Hürriyet gazetesi yazarı Sedat Ergin, yapısal değişiklik tartışmaları ve Anayasa Mahkemesi Üyesi Engin Yıldırım'ın "Işıklar yanıyor" paylaşımıyla gündeme gelen AYM'nin kararlarında güç dengesinin 11. Cumhurbaşkanı Abdullah Gül döneminde seçilen üyelerle Cumhurbaşkanı ve AKP Genel Başkanı Recep Tayyip Erdoğan döneminde seçilen üyeler arasında pamuk ipliğine bağlı olduğu görüşünü savundu. Ergin, üyelerinden Burhan Üstün'ün bu yıl emekli olmasıyla üye sayısının 15'e düşeceği ve eşitlik ihtimalininde de gündemden kalkacağını hatırlattı.

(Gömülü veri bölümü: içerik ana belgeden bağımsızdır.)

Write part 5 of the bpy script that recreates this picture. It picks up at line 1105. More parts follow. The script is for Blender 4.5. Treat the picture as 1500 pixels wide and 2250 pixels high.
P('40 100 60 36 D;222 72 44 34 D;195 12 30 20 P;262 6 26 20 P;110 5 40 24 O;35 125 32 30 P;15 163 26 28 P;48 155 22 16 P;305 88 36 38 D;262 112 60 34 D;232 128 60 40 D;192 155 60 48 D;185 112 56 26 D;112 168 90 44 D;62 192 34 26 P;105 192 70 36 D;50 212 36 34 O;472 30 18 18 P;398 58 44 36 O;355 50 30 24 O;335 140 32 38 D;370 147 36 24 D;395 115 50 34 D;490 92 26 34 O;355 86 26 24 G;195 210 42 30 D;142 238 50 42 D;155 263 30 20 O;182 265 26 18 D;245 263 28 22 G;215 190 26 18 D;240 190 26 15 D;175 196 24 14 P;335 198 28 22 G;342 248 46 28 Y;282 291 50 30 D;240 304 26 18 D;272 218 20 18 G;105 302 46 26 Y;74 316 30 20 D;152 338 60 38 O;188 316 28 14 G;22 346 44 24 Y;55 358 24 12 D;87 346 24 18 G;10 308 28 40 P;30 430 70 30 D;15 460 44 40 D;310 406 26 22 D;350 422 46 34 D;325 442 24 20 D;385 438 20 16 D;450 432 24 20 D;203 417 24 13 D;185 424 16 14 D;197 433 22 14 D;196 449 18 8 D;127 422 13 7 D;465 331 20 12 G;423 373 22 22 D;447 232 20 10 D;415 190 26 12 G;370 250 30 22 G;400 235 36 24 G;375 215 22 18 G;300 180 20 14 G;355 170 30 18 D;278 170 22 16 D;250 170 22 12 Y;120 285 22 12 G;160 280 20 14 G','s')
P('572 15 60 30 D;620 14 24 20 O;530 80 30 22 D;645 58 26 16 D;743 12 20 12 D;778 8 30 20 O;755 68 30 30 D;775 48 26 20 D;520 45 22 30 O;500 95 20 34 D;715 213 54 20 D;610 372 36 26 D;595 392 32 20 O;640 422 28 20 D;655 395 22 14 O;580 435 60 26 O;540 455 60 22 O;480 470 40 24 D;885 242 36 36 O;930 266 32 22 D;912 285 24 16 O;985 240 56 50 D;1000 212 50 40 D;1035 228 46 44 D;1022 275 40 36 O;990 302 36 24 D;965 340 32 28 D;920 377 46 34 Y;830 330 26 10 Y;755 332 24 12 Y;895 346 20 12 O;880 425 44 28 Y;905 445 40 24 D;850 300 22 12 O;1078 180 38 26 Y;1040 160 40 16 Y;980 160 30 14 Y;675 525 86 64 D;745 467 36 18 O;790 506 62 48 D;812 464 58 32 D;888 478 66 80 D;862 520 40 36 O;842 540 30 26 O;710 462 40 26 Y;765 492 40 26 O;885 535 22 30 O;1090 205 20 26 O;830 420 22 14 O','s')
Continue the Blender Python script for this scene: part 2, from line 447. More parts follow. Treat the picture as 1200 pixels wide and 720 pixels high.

Ergin, yazısında, "Bugün görev yapmakta olan 16 üyenin biri dışında tümü Abdullah Gül ve Recep Tayyip Erdoğan’ın cumhurbaşkanlığı dönemlerinde bu göreve gelmiş isimler. Tek istisna, Ahmet Necdet Sezer’in cumhurbaşkanlığı döneminde 2004 yılında askeri yargı kontenjanından üyeliğe gelmiş olan Serdar Özgüldür. Kendisinin yaş haddinden bu yıl sonunda emekli olmasıyla –asker üyelere ait kontenjanlar son Anayasa değişikliği sürecinde kalktığından- mahkemenin üye sayısı 15’e düşecek. Mevcut üyelerden 8’i Gül’ün cumhurbaşkanlığı döneminde göreve başladı: Prof. Zühtü Arslan, Prof. Engin Yıldırım, Hasan Tahsin Gökcan, Hicabi Dursun, Celal Mümtaz Akıncı, Emin Kuz, Burhan Üstün ve Muammer Topal. (Dursun ve Akıncı TBMM, kalan üyeler doğrudan Gül tarafından seçildi.) AYM’ye 2014 yılından sonra doğrudan Cumhurbaşkanı Erdoğan tarafından farklı kategorilerden şu 7 üye seçildi: Kadir Özkaya, Rıdvan Güleç, Recai Akyel, Prof. Yusuf Şevki Hakyemez, Yıldız Seferinoğlu, Selahaddin Menteş, Basri Bağcı. Bu üyelerden son üçü daha önce Adalet Bakanlığı’nda bakan yardımcısı ya da müsteşar yardımcısı olarak görev yapmış isimler." bilgisini paylaştı.
Ergin, "Bu arada, önümüzdeki ocak ayında bir üye daha yaş haddinden emekliye ayrılacak. Bu üye, Gül tarafından Yargıtay kontenjanından seçilen Burhan Üstün. Kendisinin yerine bu kontenjandan gelecek üyeyi Cumhurbaşkanı Erdoğan seçecek. Mevcut 16 üyeli kompozisyonda oylar 8-8 eşit çıkabiliyor. Eşitlik durumunda Başkan’ın oyu ‘iki oy’ sayıldığından, yapacağı tercih kilitlenme durumlarında belirleyici oluyor. Ancak bu yılın sonundan itibaren üye sayısı 15’e düşeceğinden eşitlik ihtimali de gündemden çıkıyor. Son günlerde yaşadığımız gelişmeler, Anayasa Mahkemesi’nin kararlarının önümüzdeki günlerde her zamankinden daha yakın bir ilgiyle izlenmesine yol açacaktır. Üye yapısında meydana gelmekte olan değişikliklerin özellikle bireysel başvurularda bugüne dek yerleşmiş olan ve genelde Avrupa İnsan Hakları Mahkemesi tarafından da olumlu karşılanan hak eksenli çizgisini etkileyip etkileyemeyeceği önümüzdeki dönemin en kritik sorularından biri olacaktır." düşüncesini dile getirdi.